Home » Today In Charleston History » Today In Charleston History: May 14

Today In Charleston History: May 14

1660-Restoration
General_Monck, by David_Loggan, 1661, National Portrait Gallery, London

General Monck, by David Loggan, 1661, National Portrait Gallery, London

With the military support of General George Monck, governor of Scotland and Duke of Albemarle, Charles II was proclaimed king of England. For his service, Monck was named one of the original Lords Proprietors of Carolina in 1663.

1729 – Royal Colony

King George bought out the Lords Proprietors, finalizing South Carolina’s transformation into a Royal Colony. The agreed payment was £2500 sterling ($250,000) and £5000 sterling to cover incidental expenses.

1802 – Aaron Burr

Vice President Aaron Burr dined at the Carolina Coffee-House at 120 East Bay Street in the company of Captain John Blake. Eighteen toasts were drunk during the evening.
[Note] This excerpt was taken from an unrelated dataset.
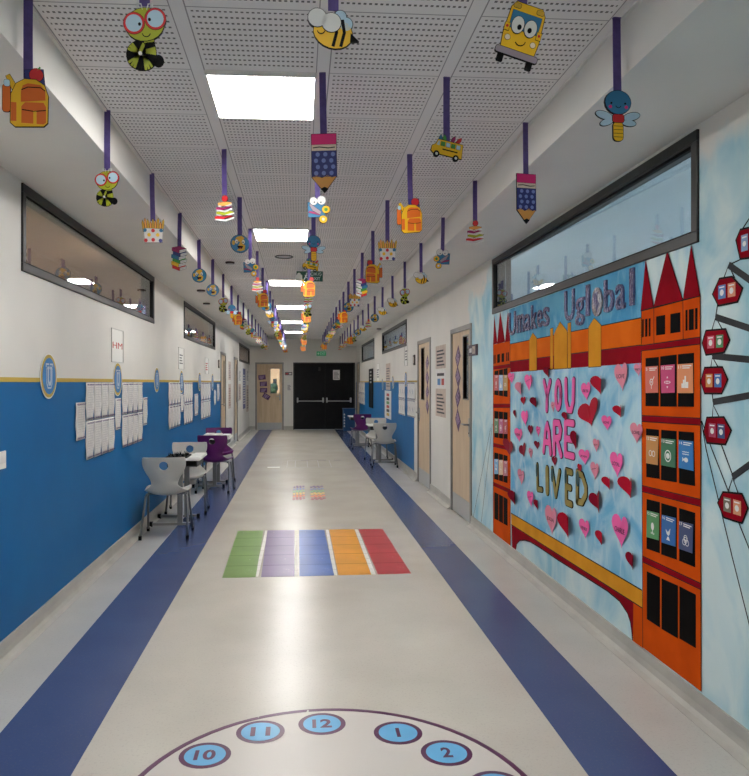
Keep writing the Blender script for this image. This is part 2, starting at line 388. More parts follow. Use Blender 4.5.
def door(i, M, h, pane, handle_side, frame=M_grey_metal):
    a0, a1, z0, z1 = h; fw = .055; z1f = z1
    la, lb, lt = a0+fw, a1-fw, z1-fw
    mb = MB()
    p0, p1, q0, q1 = pane
    for p in (rect(la, .006, lb, q0), rect(la, q1, lb, lt), rect(la, q0, p0, q1), rect(p1, q0, lb, q1)): mb.prism(M, p, -.05, -.005, M_wood)
    d = mb.build('door_%d' % i, kind='structure')
    mb = MB()
    for p in (rect(a0, 0, la, z1), rect(lb, 0, a1, z1), rect(la, lt, lb, z1)): mb.prism(M, p, -.09, .014, frame)
    mb.build('door_frame', d, bevel=.003)
    mb = MB(); mb.prism(M, rect(p0, q0, p1, q1), -.03, -.024, M_glass); mb.build('glass_pane', d)
    mb = MB(); e = .012
    for p in (rect(p0-e, q0-e, p1+e, q0), rect(p0-e, q1, p1+e, q1+e), rect(p0-e, q0, p0, q1), rect(p1, q0, p1+e, q1)): mb.prism(M, p, -.05, -.001, M_grey_metal)
    mb.build('pane_trim', d)
    mb = MB(); mb.prism(M, rect(la+.01, .01, lb-.01, .22), -.0049, -.002, M_alu); mb.build('kick_plate', d)
    hx = lb-.07 if handle_side > 0 else la+.07; s = -handle_side
    mb = MB(); mb.prism(M, rrect(hx, 1.02, .045, .20, .02), -.0049, .004, M_alu)
    mb.tube([M @ Vector((hx, 1.05, .003)), M @ Vector((hx, 1.05, .045)), M @ Vector((hx+s*.02, 1.05, .052)), M @ Vector((hx+s*.12, 1.05, .052))], .009, M_alu)
    mb.prism(M, circ(hx, .96, .009, n=10), .0041, .006, M_black)
    mb.build('door_handle', d)
    return la, lb
dcards = {}
def door_cards(M, pts, who):
    nm = ['topmost', 'second from top', 'third from top', 'lowest']
    for k, (x, z, r, w, hh) in enumerate(pts):
        mb = MB(); q = rotp(rect(x-w/2, z-hh/2, x+w/2, z+hh/2), r, x, z); mb.prism(M, q, -.0048, -.0028, M_purple)
        t = mb.build('door_card', label='%s of four tilted purple cards on %s' % (nm[k], who), cat='card', group='purple cards on '+who)
        mb = MB()
        for j in range(3):
            mb.prism(M, rotp(rect(x-w*.36, z+hh*(.22-.25*j)-.006, x+w*(.34-.1*j), z+hh*(.22-.25*j)+.008), r, x, z), -.0027, -.0020, M_cardink)
        mb.build('printed_text', t)
# left wall doors (edge-on)
for i, h in ((1, DL[0]), (2, DL[1])): door(i, ML, h, (h[1]-.34, h[1]-.2, 1.0, 1.95), 1 if i == 2 else -1)
# right wall doors
h = DR[0]; door(3, MR, h, (wr(462.8, 400)[0]*-1, -wr(468, 400)[0], 1.32, 2.0), 1)
door_cards(MR, [(R2(457.6, v)[0], R2(457.6, v)[1], r, .21, .17) for v, r in ((357, .75), (377, -.75), (397, .7), (420, -.75))], 'the nearest right-hand door')
h = DR[1]; door(4, MR, h, (-wr(421, 400)[0], -wr(424, 400)[0], 1.25, 2.0), -1)
door_cards(MR, [(R2(427, v)[0], R2(427, v)[1], r, .18, .15) for v, r in ((363, .6), (378, -.7), (392, .7), (406, -.7))], 'the second right-hand door')
door(5, MR, DR[2], (DR[2][0]+.3, DR[2][0]+.45, 1.2, 1.9), 1)
# far beech door
h = DF[0]; p = F2(270.6, 393.2); q = F2(279.6, 368.8)
door(6, MF, h, (p[0], q[0], p[1], q[1]), 1)
cc = [F2(262, 377.3)+(.1,), F2(263.4, 384)+(.05,), F2(263.6, 390.2)+(-.05,), F2(266.3, 396.5)+(-.55,)]
door_cards(MF, [(c[0], c[1], c[2], .23, .15) for c in cc], 'the beech door at the corridor end')
# dark double doors
a0, a1, z0, z1 = DF[1]; mid = F2(325, 400)[0]
mb = MB(); mb.prism(MF, rect(a0+.04, .008, mid-.003, z1-.04), -.05, -.004, M_dd); d = mb.build('door_7', kind='structure')
def bar_parts(M, d, xa, xb):
    z = F2(325, 401)[1]
    mb = MB(); mb.tube([M @ Vector((xa+.04, z, .06)), M @ Vector((xb-.04, z, .06))], .018, M_alu); mb.build('push_bar', d)
    for x in (xa+.06, xb-.06):
        mb = MB(); mb.prism(M, rrect(x, z+.03, .05, .16, .02), -.0039, .075, M_alu); mb.build('bar_bracket', d)
bar_parts(MF, d, a0+.08, mid)
mb = MB(); mb.prism(MF, rect(mid-.03, .008, mid+.03, z1-.04), -.06, -.0505, M_dd); mb.build('gap_light_block', d)  # strip added behind the leaves to block light through their gap
mb = MB()
for p in (rect(a0, 0, a0+.04, z1), rect(a1-.04, 0, a1, z1), rect(a0+.04, z1-.04, a1-.04, z1)): mb.prism(MF, p, -.09, .012, M_dark)
mb.build('door_frame', d)
mb = MB(); mb.prism(MF, rect(mid+.003, .008, a1-.04, z1-.04), -.05, -.004, M_dd); d = mb.build('door_8', kind='structure')
bar_parts(MF, d, mid, a1-.08)
mb = MB(); p = F2(319.6, 369); mb.prism(MF, rect(p[0]-.03, p[1]-.06, p[0]+.03, p[1]+.06), -.0039, .03, M_dark); mb.build('closer_box', d)
# door-notice on the right leaf
def sheet_on(M, x0, z0, x1, z1, name, label, cat, base=M_paper, off=.0005, blocks=(), group=None, th=.0015):
    mb = MB(); mb.prism(M, rect(x0, z0, x1, z1), off, off+th, base); o = mb.build(name, label=label, cat=cat, group=group)
    if blocks:
        mb = MB()
        for (a, b, c, dd, m) in blocks: mb.prism(M, rect(x0+(x1-x0)*a, z0+(z1-z0)*b, x0+(x1-x0)*c, z0+(z1-z0)*dd), off+th+.0001, off+th+.0006, m)
        mb.build('print', o)
    return o
M_ink = mat('grey_ink', (110, 108, 112), .6); M_inkd = mat('dark_ink', (52, 48, 56), .6); M_red = mat('red_print', (190, 44, 40), .5)
def lines(m=M_ink, n=6, a=.12, b=.88, y0=.12, y1=.88): return [(a, y0+(y1-y0)*k/n, b-.18*((k*7) % 3)/2, y0+(y1-y0)*(k+.45)/n, m) for k in range(n)]
p, q = F2(333, 379.8), F2(339.8, 370); sheet_on(MF, p[0], p[1], q[0], q[1], 'notice', 'white printed notice on the right leaf of the black double doors', 'notice', off=-.0038, blocks=lines())
p, q = F2(285, 375.2), F2(292.2, 372.2); sheet_on(MF, p[0], p[1], q[0], q[1], 'room_sign', 'small dark purple room sign between the beech door and double doors', 'sign', mat('sign_plum', (60, 34, 56), .4), th=.012, blocks=[(.55, .25, .9, .75, M_paper), (.1, .3, .45, .7, M_red)])
p, q = F2(287, 391), F2(291.2, 383.4); sheet_on(MF, p[0], p[1], q[0], q[1], 'notice', 'pale notice on the wall between beech door and double doors', 'notice', blocks=lines(n=5))
# exit sign above the double doors
M_exit = mat('exit_green', (20, 110, 70), .4, emis=.25); M_exitd = mat('exit_green_dark', (8, 62, 46), .4, emis=.1)
p, q = F2(316.5, 355.8), F2(326, 351.5); t = empty('exit_sign', (p[0], YE-.001, p[1]), 'small green exit sign on the far wall above the double doors', 'exit sign')
mb = MB(); mb.prism(MF, rect(p[0], p[1], q[0], q[1]), .0005, .04, M_exit); mb.build('sign_face', t)
mb = MB(); text_polys(mb, MF, 'EXIT', p[0]+.12, p[1]+.03, q[0]-.02, q[1]-.03, .0402, .041, M_white); mb.prism(MF, circ(p[0]+.06, (p[1]+q[1])/2, .03), .0402, .041, M_white); mb.build('lettering', t)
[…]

Burr was in Charleston to visit his daughter, Theodosia, on the occasion of the birth of her son. 

1838 – Marriage

In Philadelphia, Angelina Grimke of Charleston married Theodore Weld, editor of the abolitionist newspaper The Emancipator.  The ceremony was attended by eighty mixed race guests. Their wedding cake was made by a Negro confectioner, using only “free sugar” – sugar not harvested and manufactured by a slave system.

1863 – Abolition

 Angelina Grimke Weld attended the national convention of the American Anti-Slavery Society. She gave a speech titled “Address to the Soldiers of our Second Revolution” and stated:

My country is bleeding, my people are perishing around me, but I feel as a South Carolinian, I am bound to tell the North, go on! go on! Never falter, never abandon the principles which you have adopted.